Modern Authoritarianism and Political Ideology

Nisnevich Y. A., Ryabov A. V.
This article analyses the ideologies of authoritarian and neo-authoritarian regimes. The analysis is carried out in three clusters: “rudimentary” authoritarian regimes, post-colonial dictatorships, neo-authoritarian regimes. The first cluster is subdivided into two subgroups: authoritarian monarchies and “communist regimes”. The regimes in the third cluster are also subdivided into two subgroups: post-Soviet regimes and neo-authoritarian regimes in Africa, Asia and Latin America. In an age of the decline of ideologies on a global scale, authoritarian and neo-authoritarian regimes, as before, need political ideologies to legitimise their power.

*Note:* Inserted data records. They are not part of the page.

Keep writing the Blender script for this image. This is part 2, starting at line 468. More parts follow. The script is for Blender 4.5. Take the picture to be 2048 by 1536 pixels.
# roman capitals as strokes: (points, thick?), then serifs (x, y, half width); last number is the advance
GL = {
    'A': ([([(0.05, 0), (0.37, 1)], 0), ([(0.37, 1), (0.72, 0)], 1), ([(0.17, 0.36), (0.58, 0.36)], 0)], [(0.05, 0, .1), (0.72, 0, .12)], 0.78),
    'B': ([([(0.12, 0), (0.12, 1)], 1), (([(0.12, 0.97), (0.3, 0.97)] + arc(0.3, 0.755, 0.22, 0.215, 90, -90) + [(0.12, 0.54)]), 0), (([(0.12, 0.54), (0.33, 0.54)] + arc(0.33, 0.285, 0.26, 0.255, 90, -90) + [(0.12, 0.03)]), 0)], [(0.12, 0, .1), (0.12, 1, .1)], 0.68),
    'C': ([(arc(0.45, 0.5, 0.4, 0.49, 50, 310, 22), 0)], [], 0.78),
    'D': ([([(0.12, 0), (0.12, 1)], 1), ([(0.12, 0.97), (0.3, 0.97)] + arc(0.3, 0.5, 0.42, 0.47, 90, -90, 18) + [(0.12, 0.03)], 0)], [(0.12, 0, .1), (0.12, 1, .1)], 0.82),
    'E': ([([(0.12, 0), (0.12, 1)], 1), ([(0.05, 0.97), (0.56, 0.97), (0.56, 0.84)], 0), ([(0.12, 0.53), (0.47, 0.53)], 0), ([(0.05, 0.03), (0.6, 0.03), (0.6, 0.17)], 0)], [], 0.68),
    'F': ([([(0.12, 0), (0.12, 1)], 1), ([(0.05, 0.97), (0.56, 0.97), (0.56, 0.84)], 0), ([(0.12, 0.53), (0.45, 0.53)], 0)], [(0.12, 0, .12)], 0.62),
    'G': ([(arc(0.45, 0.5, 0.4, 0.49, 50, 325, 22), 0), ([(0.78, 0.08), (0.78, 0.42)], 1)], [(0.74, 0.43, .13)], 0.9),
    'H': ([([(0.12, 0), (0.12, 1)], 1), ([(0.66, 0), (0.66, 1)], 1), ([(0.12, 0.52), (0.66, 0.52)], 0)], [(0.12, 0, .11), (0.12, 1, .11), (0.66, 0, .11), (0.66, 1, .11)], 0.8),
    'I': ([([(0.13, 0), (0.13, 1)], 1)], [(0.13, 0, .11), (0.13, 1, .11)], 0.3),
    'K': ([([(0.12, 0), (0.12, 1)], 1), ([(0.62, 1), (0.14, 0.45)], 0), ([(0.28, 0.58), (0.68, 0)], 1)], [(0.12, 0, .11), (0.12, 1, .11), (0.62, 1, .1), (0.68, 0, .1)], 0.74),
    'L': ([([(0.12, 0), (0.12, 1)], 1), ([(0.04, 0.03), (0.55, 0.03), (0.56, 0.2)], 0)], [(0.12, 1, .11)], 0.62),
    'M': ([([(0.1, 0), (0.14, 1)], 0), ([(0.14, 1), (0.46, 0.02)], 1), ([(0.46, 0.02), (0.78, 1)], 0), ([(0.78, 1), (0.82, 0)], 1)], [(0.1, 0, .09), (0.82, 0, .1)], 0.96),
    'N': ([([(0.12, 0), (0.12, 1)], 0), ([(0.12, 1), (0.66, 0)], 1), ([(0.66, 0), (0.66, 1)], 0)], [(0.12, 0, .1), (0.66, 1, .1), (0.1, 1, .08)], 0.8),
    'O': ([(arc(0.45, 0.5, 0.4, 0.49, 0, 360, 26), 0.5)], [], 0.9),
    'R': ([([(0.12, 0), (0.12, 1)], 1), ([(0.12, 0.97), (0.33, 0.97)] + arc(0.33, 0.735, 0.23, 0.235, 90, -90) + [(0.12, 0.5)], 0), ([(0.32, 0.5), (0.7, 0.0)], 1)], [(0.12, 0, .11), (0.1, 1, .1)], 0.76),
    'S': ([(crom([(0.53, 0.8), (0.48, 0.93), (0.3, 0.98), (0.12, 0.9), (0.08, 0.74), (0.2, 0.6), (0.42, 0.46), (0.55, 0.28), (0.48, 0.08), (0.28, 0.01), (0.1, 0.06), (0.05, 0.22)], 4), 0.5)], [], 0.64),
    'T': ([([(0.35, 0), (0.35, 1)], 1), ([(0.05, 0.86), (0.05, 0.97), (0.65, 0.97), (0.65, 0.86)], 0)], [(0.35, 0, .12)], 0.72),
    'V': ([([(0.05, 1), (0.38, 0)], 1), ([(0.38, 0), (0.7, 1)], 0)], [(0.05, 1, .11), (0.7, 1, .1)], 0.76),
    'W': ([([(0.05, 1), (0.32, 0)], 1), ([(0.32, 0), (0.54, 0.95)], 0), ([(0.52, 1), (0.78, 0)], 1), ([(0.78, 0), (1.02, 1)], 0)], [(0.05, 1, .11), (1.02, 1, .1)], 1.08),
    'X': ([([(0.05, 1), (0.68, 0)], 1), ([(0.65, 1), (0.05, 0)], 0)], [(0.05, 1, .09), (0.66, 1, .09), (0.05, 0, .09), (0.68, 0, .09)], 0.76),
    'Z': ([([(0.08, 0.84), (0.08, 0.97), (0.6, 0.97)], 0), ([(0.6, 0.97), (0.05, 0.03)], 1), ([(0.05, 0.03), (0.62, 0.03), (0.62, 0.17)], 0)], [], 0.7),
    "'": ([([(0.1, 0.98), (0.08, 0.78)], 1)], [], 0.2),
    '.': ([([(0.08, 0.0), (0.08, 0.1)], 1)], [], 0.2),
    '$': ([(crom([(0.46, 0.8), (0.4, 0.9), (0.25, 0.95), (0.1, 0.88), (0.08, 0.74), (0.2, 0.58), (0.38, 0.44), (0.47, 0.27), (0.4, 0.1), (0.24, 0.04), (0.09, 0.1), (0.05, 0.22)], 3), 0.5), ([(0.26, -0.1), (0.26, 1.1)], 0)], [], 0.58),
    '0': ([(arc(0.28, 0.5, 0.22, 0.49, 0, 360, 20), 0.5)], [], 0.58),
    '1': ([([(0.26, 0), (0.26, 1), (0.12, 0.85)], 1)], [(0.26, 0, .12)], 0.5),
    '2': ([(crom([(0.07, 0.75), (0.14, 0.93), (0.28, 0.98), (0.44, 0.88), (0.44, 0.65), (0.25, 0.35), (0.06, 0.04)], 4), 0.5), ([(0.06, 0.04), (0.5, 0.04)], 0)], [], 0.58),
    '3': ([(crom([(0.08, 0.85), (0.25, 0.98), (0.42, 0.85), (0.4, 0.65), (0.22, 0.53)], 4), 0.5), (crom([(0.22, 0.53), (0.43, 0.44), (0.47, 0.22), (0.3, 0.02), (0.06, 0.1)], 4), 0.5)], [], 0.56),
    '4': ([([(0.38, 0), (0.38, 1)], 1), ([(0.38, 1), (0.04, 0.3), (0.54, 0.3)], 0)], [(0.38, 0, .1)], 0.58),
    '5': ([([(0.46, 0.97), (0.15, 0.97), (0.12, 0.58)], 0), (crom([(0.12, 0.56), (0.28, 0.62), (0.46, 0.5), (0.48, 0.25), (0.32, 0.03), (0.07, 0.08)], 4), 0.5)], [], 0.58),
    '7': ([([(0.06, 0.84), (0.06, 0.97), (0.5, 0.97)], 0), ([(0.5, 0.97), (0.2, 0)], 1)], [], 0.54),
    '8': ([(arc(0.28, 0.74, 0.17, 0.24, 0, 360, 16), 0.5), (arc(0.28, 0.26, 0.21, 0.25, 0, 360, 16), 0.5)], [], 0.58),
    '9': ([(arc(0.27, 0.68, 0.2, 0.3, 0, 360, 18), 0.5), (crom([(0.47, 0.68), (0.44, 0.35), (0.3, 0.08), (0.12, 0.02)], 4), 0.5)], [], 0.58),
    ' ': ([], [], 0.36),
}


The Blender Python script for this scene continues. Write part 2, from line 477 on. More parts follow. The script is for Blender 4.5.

However in the contemporary epoch which sets authoritarian and neo-authoritarian regimes new and much more complicated challenges, these regimes are forced to use more flexibility ideologies in order to adapt to the rapidly changing world. Ideologies of such regimes lose their former integrity and become “multi-layer”, eclectic. “Non-ideological” elements such as corruption have become a part of the ideologies of neo-authoritarian regimes. But herewith priority of the state as the highest value remains “the bearing structure” of the political ideologies of all authoritarian and neo-authoritarian regimes. Despite the official protection of human rights and liberties by neo-authoritarian regimes, this occupies a secondary and subordinate place in the ideological hierarchy and political practice of these regimes.